Qi Baishi - Modern Masters masterpieces and artistic life album Volume 4) one (full(Chinese Edition)
By QI BAI SHI

In Chinese. 2003 first edition, Hunan mei shu chu ban she (Changsha, Hunan, China), four 8 1/2 x 11 1/2 inches tall pictorial hardbounds, no dust jackets (as issued), copiously illustrated with full color photographs of the work of Qi Baishi, [28], 90, [8], 110, [8], 110, [8], 110 pp. (472 pp. total). Slight soiling, rubbing and edgewear to covers. Ten-inch vertical crease to rear cover of Volume 1 (from the printer/binder). Mild bowing to the boards, especially the covers of Volumes 1-2. Otherwise, a near fine set - clean, bright and unmarked - of this uncommon biography and collection of the works of renowned Chinese painter Qi Baishi. OCLC (No. 53211792) locates only six copies at institutions worldwide, one each in Singapore, Hong Kong, Shanghai, Harvard, Stanford and the Library of Congress in Washington. 

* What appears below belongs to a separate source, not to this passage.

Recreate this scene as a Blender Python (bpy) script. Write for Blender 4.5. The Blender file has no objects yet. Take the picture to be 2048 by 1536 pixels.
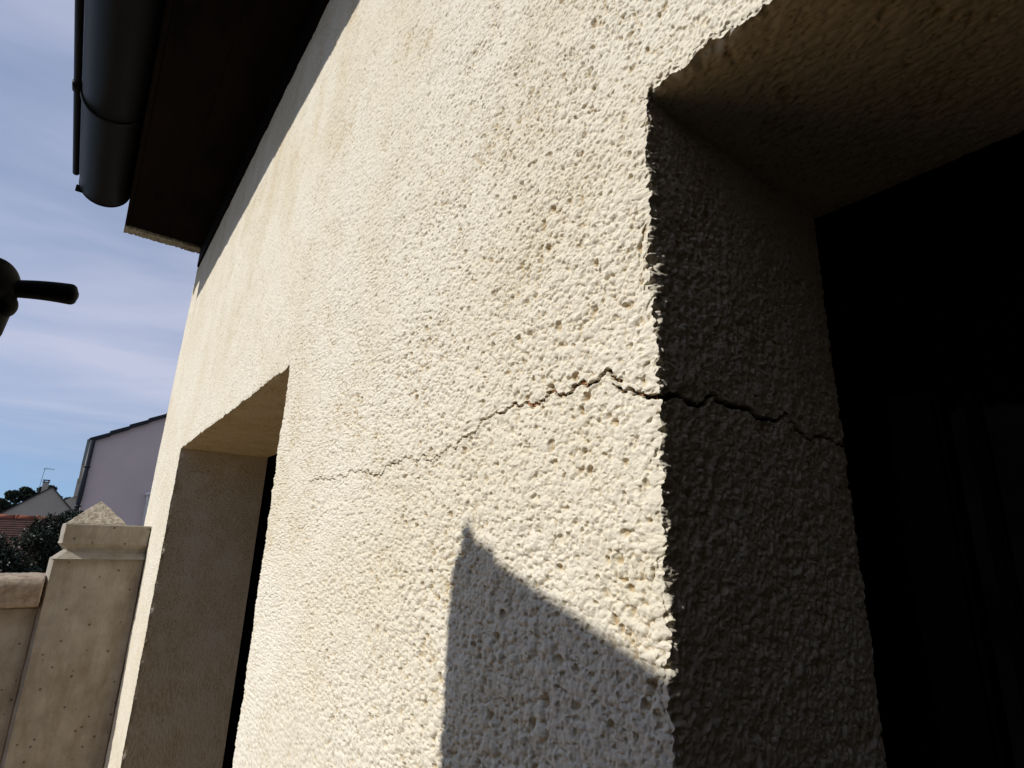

Qi Baishi (1864 - 1957) was an influential Chinese painter, noted for the whimsical, often playful style of his watercolor works. Some of Qi's major influences include the early Qing dynasty painter Bada Shanren (Zhu Da) and the Ming dynasty artist Xu Wei. His pseudonyms include Qi Huang and Qi Weiqing. The subjects of his paintings include almost everything, commonly animals, scenery, figures, toys, vegetables, and so on. He theorized that 'paintings must be something between likeness and unlikeness, much like today's vulgarians, but not like to cheat popular people.' In his later years, many of his works depict mice, shrimp or birds.